------ DATA SEGMENT

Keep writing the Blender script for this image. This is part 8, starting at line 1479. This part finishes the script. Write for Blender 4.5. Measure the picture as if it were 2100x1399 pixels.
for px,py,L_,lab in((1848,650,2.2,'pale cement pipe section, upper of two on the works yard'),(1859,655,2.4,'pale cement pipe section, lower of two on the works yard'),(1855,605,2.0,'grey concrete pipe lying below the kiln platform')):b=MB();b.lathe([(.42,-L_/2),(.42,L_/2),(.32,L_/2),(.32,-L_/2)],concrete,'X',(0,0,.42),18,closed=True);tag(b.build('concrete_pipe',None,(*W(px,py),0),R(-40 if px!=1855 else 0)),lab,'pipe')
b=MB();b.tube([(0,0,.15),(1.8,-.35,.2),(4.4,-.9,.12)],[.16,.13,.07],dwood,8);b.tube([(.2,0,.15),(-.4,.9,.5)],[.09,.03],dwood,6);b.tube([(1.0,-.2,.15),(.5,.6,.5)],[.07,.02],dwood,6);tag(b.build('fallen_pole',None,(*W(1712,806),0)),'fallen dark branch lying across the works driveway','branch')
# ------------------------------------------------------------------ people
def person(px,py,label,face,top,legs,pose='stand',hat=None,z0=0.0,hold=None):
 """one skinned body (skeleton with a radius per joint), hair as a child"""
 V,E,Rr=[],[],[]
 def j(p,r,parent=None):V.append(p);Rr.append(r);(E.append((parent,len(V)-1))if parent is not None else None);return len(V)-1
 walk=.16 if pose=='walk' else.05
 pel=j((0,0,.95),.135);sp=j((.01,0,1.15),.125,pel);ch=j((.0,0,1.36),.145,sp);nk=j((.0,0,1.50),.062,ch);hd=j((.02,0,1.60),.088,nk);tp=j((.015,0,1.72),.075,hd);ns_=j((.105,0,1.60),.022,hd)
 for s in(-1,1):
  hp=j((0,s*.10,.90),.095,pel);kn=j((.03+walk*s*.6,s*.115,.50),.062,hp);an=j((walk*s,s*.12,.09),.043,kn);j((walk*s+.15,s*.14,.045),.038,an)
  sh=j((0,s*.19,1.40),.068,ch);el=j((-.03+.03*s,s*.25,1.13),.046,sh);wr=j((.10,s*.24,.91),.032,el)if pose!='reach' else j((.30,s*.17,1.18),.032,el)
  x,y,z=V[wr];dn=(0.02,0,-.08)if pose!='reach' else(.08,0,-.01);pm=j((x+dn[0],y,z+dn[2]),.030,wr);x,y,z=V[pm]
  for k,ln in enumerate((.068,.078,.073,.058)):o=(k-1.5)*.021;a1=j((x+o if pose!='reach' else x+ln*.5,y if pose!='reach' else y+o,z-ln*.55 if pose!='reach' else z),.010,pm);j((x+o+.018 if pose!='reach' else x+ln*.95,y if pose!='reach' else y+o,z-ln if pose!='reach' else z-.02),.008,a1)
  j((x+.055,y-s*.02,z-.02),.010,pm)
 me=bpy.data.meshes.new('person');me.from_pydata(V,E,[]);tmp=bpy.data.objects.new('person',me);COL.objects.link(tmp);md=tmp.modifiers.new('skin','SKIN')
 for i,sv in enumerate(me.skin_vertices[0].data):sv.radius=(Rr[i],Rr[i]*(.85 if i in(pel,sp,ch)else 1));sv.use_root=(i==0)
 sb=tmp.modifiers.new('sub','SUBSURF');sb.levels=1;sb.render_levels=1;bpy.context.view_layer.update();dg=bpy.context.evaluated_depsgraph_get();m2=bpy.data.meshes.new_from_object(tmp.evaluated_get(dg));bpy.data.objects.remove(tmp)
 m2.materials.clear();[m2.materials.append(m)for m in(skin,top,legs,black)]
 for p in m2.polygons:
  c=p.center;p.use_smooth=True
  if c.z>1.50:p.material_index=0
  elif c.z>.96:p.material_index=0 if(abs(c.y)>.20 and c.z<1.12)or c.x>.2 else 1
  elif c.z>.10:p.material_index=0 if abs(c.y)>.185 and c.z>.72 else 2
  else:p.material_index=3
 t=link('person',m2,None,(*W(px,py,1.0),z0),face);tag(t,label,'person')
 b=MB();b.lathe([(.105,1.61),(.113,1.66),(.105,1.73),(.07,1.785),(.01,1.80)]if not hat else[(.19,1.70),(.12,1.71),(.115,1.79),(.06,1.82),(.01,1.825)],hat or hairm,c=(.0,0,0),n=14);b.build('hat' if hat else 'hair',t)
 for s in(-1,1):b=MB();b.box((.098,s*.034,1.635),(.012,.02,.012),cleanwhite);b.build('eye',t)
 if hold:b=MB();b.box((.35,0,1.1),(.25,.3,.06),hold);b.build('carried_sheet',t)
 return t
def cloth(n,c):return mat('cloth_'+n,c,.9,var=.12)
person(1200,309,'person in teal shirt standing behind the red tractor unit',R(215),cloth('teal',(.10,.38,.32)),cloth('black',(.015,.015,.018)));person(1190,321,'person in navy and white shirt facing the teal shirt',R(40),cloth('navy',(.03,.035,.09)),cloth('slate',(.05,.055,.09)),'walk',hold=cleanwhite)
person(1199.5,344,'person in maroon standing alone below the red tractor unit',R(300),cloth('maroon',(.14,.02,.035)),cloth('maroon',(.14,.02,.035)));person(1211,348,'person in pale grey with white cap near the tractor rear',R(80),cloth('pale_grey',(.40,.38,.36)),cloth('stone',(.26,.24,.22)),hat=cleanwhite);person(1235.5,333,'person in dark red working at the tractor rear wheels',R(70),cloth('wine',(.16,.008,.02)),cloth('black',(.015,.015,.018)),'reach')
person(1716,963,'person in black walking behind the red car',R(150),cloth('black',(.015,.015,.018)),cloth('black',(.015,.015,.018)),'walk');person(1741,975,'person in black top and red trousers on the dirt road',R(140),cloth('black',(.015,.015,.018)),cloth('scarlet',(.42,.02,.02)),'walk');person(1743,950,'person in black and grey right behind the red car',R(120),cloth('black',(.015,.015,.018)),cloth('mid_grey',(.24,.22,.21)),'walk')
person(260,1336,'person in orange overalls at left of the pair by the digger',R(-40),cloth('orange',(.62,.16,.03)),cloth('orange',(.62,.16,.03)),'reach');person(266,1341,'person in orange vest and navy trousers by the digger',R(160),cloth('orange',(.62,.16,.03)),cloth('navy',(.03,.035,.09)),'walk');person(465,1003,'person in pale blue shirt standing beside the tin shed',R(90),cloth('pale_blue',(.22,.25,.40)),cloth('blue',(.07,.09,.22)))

------------

EXERCISE INSTRUCTIONS => Write the entire listing out again, word for word.

RESPONSE FOR THIS EXERCISE =>
Keep writing the Blender script for this image. This is part 8, starting at line 1479. This part finishes the script. Write for Blender 4.5. Measure the picture as if it were 2100x1399 pixels.
for px,py,L_,lab in((1848,650,2.2,'pale cement pipe section, upper of two on the works yard'),(1859,655,2.4,'pale cement pipe section, lower of two on the works yard'),(1855,605,2.0,'grey concrete pipe lying below the kiln platform')):b=MB();b.lathe([(.42,-L_/2),(.42,L_/2),(.32,L_/2),(.32,-L_/2)],concrete,'X',(0,0,.42),18,closed=True);tag(b.build('concrete_pipe',None,(*W(px,py),0),R(-40 if px!=1855 else 0)),lab,'pipe')
b=MB();b.tube([(0,0,.15),(1.8,-.35,.2),(4.4,-.9,.12)],[.16,.13,.07],dwood,8);b.tube([(.2,0,.15),(-.4,.9,.5)],[.09,.03],dwood,6);b.tube([(1.0,-.2,.15),(.5,.6,.5)],[.07,.02],dwood,6);tag(b.build('fallen_pole',None,(*W(1712,806),0)),'fallen dark branch lying across the works driveway','branch')
# ------------------------------------------------------------------ people
def person(px,py,label,face,top,legs,pose='stand',hat=None,z0=0.0,hold=None):
 """one skinned body (skeleton with a radius per joint), hair as a child"""
 V,E,Rr=[],[],[]
 def j(p,r,parent=None):V.append(p);Rr.append(r);(E.append((parent,len(V)-1))if parent is not None else None);return len(V)-1
 walk=.16 if pose=='walk' else.05
 pel=j((0,0,.95),.135);sp=j((.01,0,1.15),.125,pel);ch=j((.0,0,1.36),.145,sp);nk=j((.0,0,1.50),.062,ch);hd=j((.02,0,1.60),.088,nk);tp=j((.015,0,1.72),.075,hd);ns_=j((.105,0,1.60),.022,hd)
 for s in(-1,1):
  hp=j((0,s*.10,.90),.095,pel);kn=j((.03+walk*s*.6,s*.115,.50),.062,hp);an=j((walk*s,s*.12,.09),.043,kn);j((walk*s+.15,s*.14,.045),.038,an)
  sh=j((0,s*.19,1.40),.068,ch);el=j((-.03+.03*s,s*.25,1.13),.046,sh);wr=j((.10,s*.24,.91),.032,el)if pose!='reach' else j((.30,s*.17,1.18),.032,el)
  x,y,z=V[wr];dn=(0.02,0,-.08)if pose!='reach' else(.08,0,-.01);pm=j((x+dn[0],y,z+dn[2]),.030,wr);x,y,z=V[pm]
  for k,ln in enumerate((.068,.078,.073,.058)):o=(k-1.5)*.021;a1=j((x+o if pose!='reach' else x+ln*.5,y if pose!='reach' else y+o,z-ln*.55 if pose!='reach' else z),.010,pm);j((x+o+.018 if pose!='reach' else x+ln*.95,y if pose!='reach' else y+o,z-ln if pose!='reach' else z-.02),.008,a1)
  j((x+.055,y-s*.02,z-.02),.010,pm)
 me=bpy.data.meshes.new('person');me.from_pydata(V,E,[]);tmp=bpy.data.objects.new('person',me);COL.objects.link(tmp);md=tmp.modifiers.new('skin','SKIN')
 for i,sv in enumerate(me.skin_vertices[0].data):sv.radius=(Rr[i],Rr[i]*(.85 if i in(pel,sp,ch)else 1));sv.use_root=(i==0)
 sb=tmp.modifiers.new('sub','SUBSURF');sb.levels=1;sb.render_levels=1;bpy.context.view_layer.update();dg=bpy.context.evaluated_depsgraph_get();m2=bpy.data.meshes.new_from_object(tmp.evaluated_get(dg));bpy.data.objects.remove(tmp)
 m2.materials.clear();[m2.materials.append(m)for m in(skin,top,legs,black)]
 for p in m2.polygons:
  c=p.center;p.use_smooth=True
  if c.z>1.50:p.material_index=0
  elif c.z>.96:p.material_index=0 if(abs(c.y)>.20 and c.z<1.12)or c.x>.2 else 1
  elif c.z>.10:p.material_index=0 if abs(c.y)>.185 and c.z>.72 else 2
  else:p.material_index=3
 t=link('person',m2,None,(*W(px,py,1.0),z0),face);tag(t,label,'person')
 b=MB();b.lathe([(.105,1.61),(.113,1.66),(.105,1.73),(.07,1.785),(.01,1.80)]if not hat else[(.19,1.70),(.12,1.71),(.115,1.79),(.06,1.82),(.01,1.825)],hat or hairm,c=(.0,0,0),n=14);b.build('hat' if hat else 'hair',t)
 for s in(-1,1):b=MB();b.box((.098,s*.034,1.635),(.012,.02,.012),cleanwhite);b.build('eye',t)
 if hold:b=MB();b.box((.35,0,1.1),(.25,.3,.06),hold);b.build('carried_sheet',t)
 return t
def cloth(n,c):return mat('cloth_'+n,c,.9,var=.12)
person(1200,309,'person in teal shirt standing behind the red tractor unit',R(215),cloth('teal',(.10,.38,.32)),cloth('black',(.015,.015,.018)));person(1190,321,'person in navy and white shirt facing the teal shirt',R(40),cloth('navy',(.03,.035,.09)),cloth('slate',(.05,.055,.09)),'walk',hold=cleanwhite)
person(1199.5,344,'person in maroon standing alone below the red tractor unit',R(300),cloth('maroon',(.14,.02,.035)),cloth('maroon',(.14,.02,.035)));person(1211,348,'person in pale grey with white cap near the tractor rear',R(80),cloth('pale_grey',(.40,.38,.36)),cloth('stone',(.26,.24,.22)),hat=cleanwhite);person(1235.5,333,'person in dark red working at the tractor rear wheels',R(70),cloth('wine',(.16,.008,.02)),cloth('black',(.015,.015,.018)),'reach')
person(1716,963,'person in black walking behind the red car',R(150),cloth('black',(.015,.015,.018)),cloth('black',(.015,.015,.018)),'walk');person(1741,975,'person in black top and red trousers on the dirt road',R(140),cloth('black',(.015,.015,.018)),cloth('scarlet',(.42,.02,.02)),'walk');person(1743,950,'person in black and grey right behind the red car',R(120),cloth('black',(.015,.015,.018)),cloth('mid_grey',(.24,.22,.21)),'walk')
person(260,1336,'person in orange overalls at left of the pair by the digger',R(-40),cloth('orange',(.62,.16,.03)),cloth('orange',(.62,.16,.03)),'reach');person(266,1341,'person in orange vest and navy trousers by the digger',R(160),cloth('orange',(.62,.16,.03)),cloth('navy',(.03,.035,.09)),'walk');person(465,1003,'person in pale blue shirt standing beside the tin shed',R(90),cloth('pale_blue',(.22,.25,.40)),cloth('blue',(.07,.09,.22)))